Regional differences again stand out. North American businesses rely
heavily on financial data and industry averages, an approach that offers
broad comparability but fails to reflect supplier-specific improvements.
In contrast, European businesses rely more on supplier data, reflecting
deeper engagement with upstream partners. Notably, 50% of North
American respondents still rely primarily on spreadsheets, compared to
just 33% in Europe, where companies more frequently use Life Cycle
Assessment tools and custom solutions.
When it comes to reduction, economics is a major bottleneck. More
than half of companies report unclear return on investment as the top
barrier to Scope 3 reduction, followed by high implementation costs
and lack of influence over suppliers.

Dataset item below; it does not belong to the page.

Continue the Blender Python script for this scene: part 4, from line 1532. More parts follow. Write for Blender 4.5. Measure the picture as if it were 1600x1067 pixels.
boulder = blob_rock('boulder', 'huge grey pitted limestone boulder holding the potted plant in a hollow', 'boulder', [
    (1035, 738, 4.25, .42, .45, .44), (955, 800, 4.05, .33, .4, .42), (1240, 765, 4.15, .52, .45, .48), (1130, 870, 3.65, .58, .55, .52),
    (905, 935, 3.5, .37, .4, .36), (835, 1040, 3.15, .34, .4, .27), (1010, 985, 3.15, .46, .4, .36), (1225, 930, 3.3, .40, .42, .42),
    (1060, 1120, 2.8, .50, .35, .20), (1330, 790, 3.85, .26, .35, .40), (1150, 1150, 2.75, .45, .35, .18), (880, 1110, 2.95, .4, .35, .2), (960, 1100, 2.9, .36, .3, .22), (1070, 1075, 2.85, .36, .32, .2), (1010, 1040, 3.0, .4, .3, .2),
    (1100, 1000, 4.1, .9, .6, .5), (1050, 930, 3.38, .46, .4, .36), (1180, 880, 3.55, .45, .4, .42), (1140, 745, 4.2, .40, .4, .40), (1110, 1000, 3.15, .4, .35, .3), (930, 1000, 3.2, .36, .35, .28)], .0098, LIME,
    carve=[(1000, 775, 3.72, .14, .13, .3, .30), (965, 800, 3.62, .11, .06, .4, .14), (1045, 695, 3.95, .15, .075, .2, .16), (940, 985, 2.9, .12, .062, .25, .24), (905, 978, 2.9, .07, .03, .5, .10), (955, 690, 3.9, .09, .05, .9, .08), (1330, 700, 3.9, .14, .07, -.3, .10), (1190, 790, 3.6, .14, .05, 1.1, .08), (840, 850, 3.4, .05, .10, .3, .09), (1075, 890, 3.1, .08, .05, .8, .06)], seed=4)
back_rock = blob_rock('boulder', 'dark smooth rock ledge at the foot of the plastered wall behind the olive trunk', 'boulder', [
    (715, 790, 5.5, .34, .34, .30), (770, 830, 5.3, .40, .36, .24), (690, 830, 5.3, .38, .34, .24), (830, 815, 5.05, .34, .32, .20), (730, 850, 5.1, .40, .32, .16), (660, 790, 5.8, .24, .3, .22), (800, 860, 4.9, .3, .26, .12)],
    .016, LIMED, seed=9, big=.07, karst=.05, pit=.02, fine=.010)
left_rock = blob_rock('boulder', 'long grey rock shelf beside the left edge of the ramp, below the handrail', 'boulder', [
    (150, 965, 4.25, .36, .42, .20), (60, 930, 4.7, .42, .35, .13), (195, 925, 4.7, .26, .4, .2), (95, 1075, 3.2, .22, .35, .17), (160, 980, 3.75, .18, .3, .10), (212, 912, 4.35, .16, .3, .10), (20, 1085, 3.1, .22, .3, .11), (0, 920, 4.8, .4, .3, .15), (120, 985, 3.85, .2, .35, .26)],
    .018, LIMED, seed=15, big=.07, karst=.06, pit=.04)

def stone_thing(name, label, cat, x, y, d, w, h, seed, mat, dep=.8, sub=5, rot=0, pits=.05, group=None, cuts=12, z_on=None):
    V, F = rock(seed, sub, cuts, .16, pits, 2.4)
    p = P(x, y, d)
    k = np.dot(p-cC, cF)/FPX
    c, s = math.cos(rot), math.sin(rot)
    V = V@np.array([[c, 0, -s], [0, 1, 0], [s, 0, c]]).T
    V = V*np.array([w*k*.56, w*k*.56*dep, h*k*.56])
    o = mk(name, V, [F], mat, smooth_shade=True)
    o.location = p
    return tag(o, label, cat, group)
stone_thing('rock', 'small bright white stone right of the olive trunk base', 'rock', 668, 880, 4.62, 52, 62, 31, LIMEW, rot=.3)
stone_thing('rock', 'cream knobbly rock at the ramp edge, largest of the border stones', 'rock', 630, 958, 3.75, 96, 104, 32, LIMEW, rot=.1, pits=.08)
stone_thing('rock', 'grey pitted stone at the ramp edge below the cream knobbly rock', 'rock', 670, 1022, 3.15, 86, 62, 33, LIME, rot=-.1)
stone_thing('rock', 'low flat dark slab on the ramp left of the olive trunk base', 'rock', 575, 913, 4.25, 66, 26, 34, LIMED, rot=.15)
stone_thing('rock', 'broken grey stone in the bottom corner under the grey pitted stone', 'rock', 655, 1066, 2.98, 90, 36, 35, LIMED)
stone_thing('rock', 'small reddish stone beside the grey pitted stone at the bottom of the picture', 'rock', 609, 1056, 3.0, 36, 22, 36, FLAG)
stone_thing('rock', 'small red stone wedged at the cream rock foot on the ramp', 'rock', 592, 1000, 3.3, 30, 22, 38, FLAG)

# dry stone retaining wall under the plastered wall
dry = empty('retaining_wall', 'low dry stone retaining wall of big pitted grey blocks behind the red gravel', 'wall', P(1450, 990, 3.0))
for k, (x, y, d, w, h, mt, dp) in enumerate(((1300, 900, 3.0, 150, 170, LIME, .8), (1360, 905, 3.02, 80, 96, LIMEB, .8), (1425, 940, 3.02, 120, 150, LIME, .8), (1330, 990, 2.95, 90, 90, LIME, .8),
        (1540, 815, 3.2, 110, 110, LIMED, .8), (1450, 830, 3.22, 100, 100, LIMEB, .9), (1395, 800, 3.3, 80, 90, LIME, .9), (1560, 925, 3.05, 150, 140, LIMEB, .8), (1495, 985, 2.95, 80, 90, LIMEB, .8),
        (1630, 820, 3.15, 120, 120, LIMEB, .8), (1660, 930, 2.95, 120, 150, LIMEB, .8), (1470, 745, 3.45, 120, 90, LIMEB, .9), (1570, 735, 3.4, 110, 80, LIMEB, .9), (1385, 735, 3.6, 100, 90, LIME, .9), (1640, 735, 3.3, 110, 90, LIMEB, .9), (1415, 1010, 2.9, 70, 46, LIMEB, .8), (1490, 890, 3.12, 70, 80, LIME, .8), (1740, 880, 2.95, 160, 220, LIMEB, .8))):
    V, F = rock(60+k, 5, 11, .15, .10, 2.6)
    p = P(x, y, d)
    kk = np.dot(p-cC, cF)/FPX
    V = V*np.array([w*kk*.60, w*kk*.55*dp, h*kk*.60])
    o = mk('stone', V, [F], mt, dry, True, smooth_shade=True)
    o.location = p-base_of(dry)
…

This challenge is especially acute
for small and medium-sized enterprises (SMEs): nearly half fear that
customers will not pay more for greener products, while 43% also lack
the knowledge, 40% lack the resources, or 31% lack the demand signals
needed to justify investment. For SMEs, the issue is less about
willingness than about feasibility.
Despite these obstacles, companies, particularly those that have
publicly stated sustainability goals, are beginning to deploy effective
strategies, such as industry collaborations. Initiatives like SteelZero and
RE100 illustrate how coming together and setting shared standards
can accelerate supplier transition. Survey data shows strong
participation in cross-sector alliances and supplier partnerships. Though
notable barriers remain, such as cost, capacity, and concerns over data
sharing. Importantly, companies that participate in collaborations report
improved emissions data, stronger supplier alignment, access to
expertise, and policy influence. These benefits suggest collaboration is
not just an option but a necessity for scaling credible Scope 3
management.
2
3
One of the largest contributors to Scope 3 emissions is transportation,
making it a critical focal point for supply chain decarbonization. To
capture how businesses view this challenge, the 2025 study included a
dedicated freight section. The survey explored perceptions of three
major technology pathways: biofuels, battery-electric vehicles, and
hydrogen. Biofuels emerged as the most practical near-term lever,
offering almost immediate results with existing fleets and infrastructure.
Battery-electric solutions are viewed as increasingly viable for urban
and regional routes where charging networks are available, with
expectations rising as ranges improve and costs decline. Hydrogen is
widely regarded as a longer-term solution for heavy-duty, long-haul
transport, contingent on the development of affordable green
hydrogen, refueling infrastructure, and lower vehicle costs.